## PROBLEM
For the material that follows, return exactly the lines from the one with "bush('garden_shrub', 'dark shrub" through the one with "bush('garden_shrub', 'dark hedge", both ends included.

## INFORMATION SUPPLIED
-*-*-

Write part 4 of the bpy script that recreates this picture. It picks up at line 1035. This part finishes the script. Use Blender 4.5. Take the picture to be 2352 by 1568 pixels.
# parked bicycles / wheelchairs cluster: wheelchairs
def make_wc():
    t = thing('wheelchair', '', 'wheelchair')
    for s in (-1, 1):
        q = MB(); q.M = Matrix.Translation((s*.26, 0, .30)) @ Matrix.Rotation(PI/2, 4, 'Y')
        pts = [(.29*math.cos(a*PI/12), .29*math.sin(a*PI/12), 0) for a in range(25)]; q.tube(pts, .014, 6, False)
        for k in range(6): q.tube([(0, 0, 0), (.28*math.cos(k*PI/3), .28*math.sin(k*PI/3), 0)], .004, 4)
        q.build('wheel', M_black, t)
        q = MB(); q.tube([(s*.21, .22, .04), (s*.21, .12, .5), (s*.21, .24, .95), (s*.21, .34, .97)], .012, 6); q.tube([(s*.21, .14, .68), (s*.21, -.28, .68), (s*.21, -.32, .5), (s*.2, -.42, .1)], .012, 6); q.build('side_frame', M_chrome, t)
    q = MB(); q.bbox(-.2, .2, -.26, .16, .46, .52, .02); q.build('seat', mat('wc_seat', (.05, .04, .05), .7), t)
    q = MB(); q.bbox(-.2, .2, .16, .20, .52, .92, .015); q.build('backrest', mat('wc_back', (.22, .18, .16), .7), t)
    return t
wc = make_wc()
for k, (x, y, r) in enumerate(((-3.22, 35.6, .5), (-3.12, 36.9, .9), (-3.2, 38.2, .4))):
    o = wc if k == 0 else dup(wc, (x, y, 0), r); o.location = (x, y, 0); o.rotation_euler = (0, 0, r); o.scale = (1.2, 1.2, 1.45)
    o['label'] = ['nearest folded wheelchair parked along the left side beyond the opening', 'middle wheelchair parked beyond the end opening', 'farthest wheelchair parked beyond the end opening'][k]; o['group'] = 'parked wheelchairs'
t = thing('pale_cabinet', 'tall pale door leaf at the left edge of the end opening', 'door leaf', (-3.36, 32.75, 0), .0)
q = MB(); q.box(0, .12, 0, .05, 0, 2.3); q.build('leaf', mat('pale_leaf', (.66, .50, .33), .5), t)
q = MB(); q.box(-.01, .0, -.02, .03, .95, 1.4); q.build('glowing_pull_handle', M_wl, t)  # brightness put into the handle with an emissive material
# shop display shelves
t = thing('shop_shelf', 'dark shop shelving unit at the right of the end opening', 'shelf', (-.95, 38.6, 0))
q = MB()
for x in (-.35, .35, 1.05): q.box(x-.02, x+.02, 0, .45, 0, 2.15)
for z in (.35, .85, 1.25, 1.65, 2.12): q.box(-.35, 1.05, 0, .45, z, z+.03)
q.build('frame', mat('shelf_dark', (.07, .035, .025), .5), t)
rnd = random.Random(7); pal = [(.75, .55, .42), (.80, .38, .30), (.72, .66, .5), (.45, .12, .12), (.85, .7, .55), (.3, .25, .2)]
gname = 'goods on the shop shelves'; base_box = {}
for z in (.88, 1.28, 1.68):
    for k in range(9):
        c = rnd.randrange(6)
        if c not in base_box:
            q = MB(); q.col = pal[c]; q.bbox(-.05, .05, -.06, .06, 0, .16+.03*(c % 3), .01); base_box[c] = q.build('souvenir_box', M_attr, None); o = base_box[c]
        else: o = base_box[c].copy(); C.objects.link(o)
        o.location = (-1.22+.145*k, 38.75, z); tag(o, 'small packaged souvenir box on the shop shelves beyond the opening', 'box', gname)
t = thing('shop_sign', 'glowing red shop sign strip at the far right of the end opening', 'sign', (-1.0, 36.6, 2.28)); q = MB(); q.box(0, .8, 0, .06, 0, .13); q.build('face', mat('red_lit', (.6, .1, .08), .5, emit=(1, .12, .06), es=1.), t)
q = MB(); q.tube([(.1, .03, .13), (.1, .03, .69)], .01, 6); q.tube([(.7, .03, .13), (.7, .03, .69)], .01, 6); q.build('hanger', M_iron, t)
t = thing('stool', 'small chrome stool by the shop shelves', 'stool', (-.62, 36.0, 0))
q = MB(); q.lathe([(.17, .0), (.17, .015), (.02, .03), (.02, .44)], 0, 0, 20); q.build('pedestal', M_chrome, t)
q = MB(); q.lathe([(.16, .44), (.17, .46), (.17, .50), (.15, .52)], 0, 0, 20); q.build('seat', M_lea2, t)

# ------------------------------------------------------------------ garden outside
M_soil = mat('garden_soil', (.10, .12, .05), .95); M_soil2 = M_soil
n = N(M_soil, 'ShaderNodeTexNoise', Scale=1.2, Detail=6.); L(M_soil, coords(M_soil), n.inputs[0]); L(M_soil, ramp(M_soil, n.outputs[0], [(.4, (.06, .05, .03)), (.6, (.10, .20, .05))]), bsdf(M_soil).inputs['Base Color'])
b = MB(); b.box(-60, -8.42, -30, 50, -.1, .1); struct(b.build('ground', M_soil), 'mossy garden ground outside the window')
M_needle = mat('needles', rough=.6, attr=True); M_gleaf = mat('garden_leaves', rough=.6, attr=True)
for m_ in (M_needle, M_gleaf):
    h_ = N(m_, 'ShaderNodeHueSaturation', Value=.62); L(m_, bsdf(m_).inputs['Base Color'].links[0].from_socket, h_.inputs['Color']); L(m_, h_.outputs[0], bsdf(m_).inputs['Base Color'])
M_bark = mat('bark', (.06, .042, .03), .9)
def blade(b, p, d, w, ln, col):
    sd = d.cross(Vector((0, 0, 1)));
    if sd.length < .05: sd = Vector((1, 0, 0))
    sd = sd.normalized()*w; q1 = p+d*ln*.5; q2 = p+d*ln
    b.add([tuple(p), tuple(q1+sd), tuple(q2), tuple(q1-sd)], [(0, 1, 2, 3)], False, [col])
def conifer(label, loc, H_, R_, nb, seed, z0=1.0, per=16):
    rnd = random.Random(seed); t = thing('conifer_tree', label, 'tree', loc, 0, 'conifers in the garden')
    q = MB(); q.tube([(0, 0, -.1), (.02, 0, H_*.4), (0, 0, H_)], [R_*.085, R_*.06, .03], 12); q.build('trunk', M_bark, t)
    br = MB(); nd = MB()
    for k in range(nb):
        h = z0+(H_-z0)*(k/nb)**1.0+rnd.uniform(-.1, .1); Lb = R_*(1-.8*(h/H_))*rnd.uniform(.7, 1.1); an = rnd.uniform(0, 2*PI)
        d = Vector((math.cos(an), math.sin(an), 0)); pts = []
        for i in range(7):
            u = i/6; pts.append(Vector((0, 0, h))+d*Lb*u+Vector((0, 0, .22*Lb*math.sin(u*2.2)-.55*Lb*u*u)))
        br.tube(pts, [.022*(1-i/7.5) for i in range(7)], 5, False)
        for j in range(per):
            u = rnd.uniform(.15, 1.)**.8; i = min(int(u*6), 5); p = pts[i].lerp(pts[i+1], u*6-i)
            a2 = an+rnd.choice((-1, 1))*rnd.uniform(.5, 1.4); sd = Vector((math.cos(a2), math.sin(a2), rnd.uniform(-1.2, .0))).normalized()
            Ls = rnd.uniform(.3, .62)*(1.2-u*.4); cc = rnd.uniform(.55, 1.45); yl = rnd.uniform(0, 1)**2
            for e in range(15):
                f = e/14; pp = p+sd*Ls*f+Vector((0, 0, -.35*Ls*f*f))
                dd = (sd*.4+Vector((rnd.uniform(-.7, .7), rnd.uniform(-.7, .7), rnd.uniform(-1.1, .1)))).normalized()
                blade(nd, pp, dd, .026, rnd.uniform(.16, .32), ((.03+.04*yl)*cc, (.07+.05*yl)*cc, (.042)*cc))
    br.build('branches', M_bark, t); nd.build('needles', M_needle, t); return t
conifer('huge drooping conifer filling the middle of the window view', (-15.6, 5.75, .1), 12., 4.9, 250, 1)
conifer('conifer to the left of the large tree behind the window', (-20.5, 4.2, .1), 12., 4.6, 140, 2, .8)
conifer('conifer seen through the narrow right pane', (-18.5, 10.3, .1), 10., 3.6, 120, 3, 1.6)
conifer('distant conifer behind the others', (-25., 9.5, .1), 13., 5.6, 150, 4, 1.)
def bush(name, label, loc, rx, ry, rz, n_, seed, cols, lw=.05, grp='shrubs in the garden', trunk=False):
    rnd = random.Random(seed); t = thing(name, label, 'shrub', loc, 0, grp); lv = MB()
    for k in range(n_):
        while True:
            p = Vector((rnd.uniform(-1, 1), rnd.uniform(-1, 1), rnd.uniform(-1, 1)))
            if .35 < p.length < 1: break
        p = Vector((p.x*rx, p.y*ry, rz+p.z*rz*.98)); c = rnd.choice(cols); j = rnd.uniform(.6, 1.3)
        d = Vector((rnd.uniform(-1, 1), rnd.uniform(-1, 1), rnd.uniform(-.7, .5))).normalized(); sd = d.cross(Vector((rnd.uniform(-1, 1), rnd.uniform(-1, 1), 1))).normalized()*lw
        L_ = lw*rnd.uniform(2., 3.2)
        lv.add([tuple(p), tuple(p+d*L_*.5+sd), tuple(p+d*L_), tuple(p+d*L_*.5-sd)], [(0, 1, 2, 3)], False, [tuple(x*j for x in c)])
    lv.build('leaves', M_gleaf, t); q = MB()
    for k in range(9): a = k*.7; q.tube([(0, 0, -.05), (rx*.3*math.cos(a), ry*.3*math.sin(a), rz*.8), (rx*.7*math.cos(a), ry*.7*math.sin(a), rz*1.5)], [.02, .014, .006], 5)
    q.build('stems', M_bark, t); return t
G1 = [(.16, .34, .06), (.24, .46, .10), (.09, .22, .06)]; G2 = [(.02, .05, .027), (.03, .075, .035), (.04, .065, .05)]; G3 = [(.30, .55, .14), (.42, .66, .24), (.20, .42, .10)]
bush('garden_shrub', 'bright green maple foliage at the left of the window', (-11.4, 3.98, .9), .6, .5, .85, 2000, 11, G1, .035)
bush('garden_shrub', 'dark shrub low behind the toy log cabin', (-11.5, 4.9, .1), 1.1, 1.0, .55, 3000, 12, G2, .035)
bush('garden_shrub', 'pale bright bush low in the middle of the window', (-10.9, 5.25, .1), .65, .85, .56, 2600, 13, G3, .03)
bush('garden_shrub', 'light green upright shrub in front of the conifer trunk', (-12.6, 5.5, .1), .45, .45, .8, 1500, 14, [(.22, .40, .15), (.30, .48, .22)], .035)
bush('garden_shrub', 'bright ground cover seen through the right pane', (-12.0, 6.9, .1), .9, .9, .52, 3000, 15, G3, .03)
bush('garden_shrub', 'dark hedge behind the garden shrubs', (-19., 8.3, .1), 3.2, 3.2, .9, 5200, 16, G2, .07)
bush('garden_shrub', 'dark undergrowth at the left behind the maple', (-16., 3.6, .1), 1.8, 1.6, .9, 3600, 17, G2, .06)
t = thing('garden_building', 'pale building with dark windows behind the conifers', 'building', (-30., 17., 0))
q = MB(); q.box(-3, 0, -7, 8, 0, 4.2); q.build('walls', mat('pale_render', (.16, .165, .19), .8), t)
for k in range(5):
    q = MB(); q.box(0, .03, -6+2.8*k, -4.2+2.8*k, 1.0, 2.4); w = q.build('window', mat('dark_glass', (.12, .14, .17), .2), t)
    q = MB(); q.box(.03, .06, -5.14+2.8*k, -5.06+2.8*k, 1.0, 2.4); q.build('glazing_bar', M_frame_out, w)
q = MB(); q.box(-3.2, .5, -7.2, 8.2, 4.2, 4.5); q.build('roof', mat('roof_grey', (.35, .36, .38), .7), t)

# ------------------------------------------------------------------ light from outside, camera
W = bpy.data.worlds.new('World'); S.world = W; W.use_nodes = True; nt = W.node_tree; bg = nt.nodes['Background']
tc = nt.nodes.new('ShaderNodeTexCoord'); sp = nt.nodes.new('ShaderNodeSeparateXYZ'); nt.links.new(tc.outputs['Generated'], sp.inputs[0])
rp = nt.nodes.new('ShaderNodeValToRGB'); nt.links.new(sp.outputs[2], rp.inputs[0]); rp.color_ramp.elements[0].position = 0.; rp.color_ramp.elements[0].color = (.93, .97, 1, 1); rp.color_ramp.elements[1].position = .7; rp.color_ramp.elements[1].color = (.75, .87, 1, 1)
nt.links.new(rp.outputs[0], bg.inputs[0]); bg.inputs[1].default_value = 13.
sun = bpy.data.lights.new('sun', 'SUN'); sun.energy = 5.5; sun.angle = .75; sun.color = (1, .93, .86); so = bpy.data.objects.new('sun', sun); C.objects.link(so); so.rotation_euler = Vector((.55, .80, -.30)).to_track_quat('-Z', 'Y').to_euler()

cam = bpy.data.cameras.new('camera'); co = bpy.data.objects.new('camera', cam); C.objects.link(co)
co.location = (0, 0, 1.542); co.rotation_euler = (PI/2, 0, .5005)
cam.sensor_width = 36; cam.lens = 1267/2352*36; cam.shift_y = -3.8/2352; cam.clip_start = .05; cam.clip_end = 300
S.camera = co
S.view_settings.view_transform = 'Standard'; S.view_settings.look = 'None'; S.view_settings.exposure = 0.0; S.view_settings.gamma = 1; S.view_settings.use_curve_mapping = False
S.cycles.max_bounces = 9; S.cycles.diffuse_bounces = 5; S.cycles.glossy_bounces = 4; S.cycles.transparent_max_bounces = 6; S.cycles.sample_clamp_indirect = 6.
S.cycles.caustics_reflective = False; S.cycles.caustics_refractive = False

-*-*-

## COMPLETE ANSWER
bush('garden_shrub', 'dark shrub low behind the toy log cabin', (-11.5, 4.9, .1), 1.1, 1.0, .55, 3000, 12, G2, .035)
bush('garden_shrub', 'pale bright bush low in the middle of the window', (-10.9, 5.25, .1), .65, .85, .56, 2600, 13, G3, .03)
bush('garden_shrub', 'light green upright shrub in front of the conifer trunk', (-12.6, 5.5, .1), .45, .45, .8, 1500, 14, [(.22, .40, .15), (.30, .48, .22)], .035)
bush('garden_shrub', 'bright ground cover seen through the right pane', (-12.0, 6.9, .1), .9, .9, .52, 3000, 15, G3, .03)
bush('garden_shrub', 'dark hedge behind the garden shrubs', (-19., 8.3, .1), 3.2, 3.2, .9, 5200, 16, G2, .07)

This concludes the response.